Mereka yang terlahir pada zaman sebelum kedatangan Jepang tentunya hafal lagu Bandanusakura. Lengkapnya lagu ini di dalam wujud serapan adalah: Bandanu sakura kaino riwo, Hana hayo kusumoni tarakan ciwo, Hana matsyu suku mori hinare rawa, Sampek seno hanato cire. Dalam not angka kira-kira begini: Soldododododoreredoremi, Mimimimireredodolaladolasol, Solsolsolsolsolsolsolsolmisollalasol, Misolresolmimireredo (yang berhuruf tebal menunjukkan nada di atasnya). Larik-larik itu tentu saja tidak semuanya benar, karena transkripsi itu hanyalah menurut yang didengar penulis.

Yang menarik bukanlah larik-larik itu semata. Menurut Matsuko (mahasiswa penulis dari Jepang, yang datang di UNS khusus untuk meningkatkan kemampuannya berbahasa Indonesia agar dapat mempelajari sejarah bangsa Indonesia) bahasa yang dipakai di dalam lagu itu termasuk "bahasa Jepang kuno". Akan tetapi, menurut penulis, yang menarik ialah "terjemahan pelesetan" lagu itu ke dalam bahasa Jawa dialek Surabaya-Malang berikut ini: Bantal sakkintal sakkilokilo (Bantal sekuintal dapat sekilo); Awan-awan nunu trasi ngoreti tompo (Siang-siang membakar terasi mengais tompo); Sruwal siji klambi siji tumane nglambar (Celana satu baju satu banyak kutunya); Sampek Cina metu kucire (Sampai Cina keluar kucirnya).

Orang-orang seusia penulis pada masa itu suka sekali menyanyikan "terjemahan pelesetan"-nya ke dalam bahasa Jawa itu. Boleh jadi karena larik-larik Jawanya yang menggambarkan kemelaratan bangsanya yang kebablasan alias melampaui batas. Sampek Cina metu kucire menggambarkan penderitaan rakyat Indonesia yang berlarut-larut pada zaman penjajahan Jepang. Dengan demikian, lagu pelesetan itu merupakan lagu simbolis sebagai rekaman perikehidupan rakyat yang penuh dengan penderitaan waktu dijajah Jepang, karena untuk makan saja orang harus mengais-ngais butir-butir nasi di tempat nasi, ditambah lagi pakaian yang dimilikinya hanya satu, yakni yang menutupi tubuhnya itu saja.

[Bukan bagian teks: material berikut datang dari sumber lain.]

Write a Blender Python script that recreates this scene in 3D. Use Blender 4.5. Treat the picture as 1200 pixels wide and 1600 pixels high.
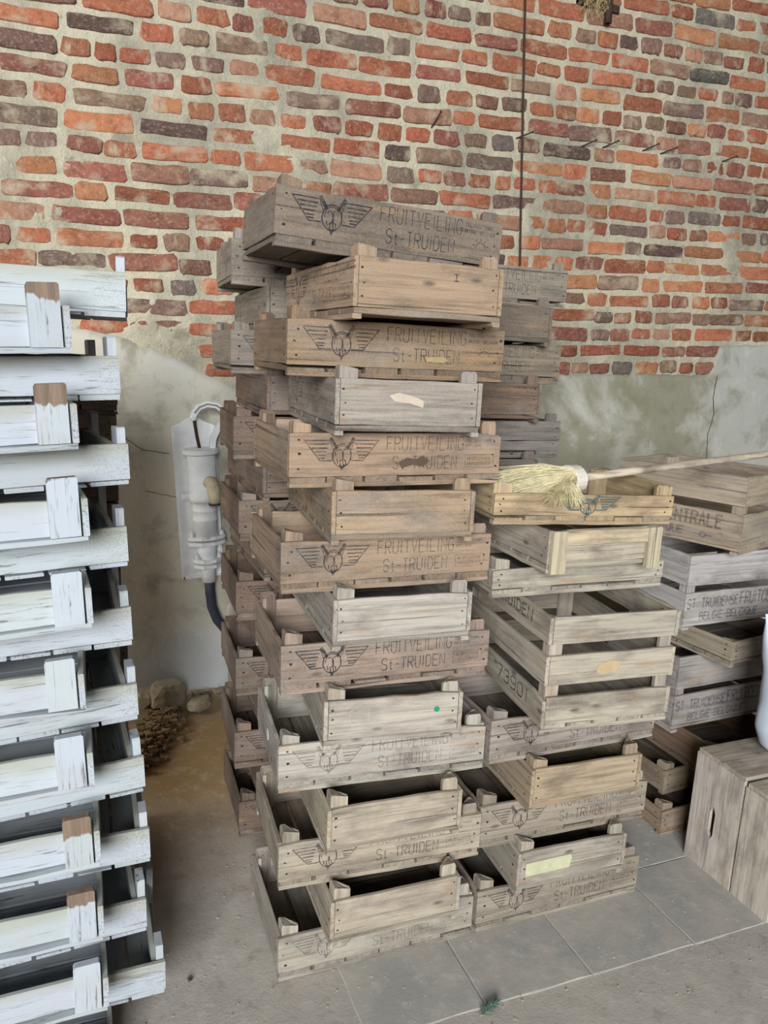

Segi yang tersirat di dalam lagu pelesetan itu ialah bahwa bangsa Indonesia sekarang tidak boleh mengulangi lagi penderitaan seperti itu. "Tanah tumpah darahku yang suci mulia, indah dan permai bagaikan intan permata" - penggalan lirik sebuah lagu pujaan kita - harus dimanfaatkan untuk sebesar-besar kemakmuran rakyat.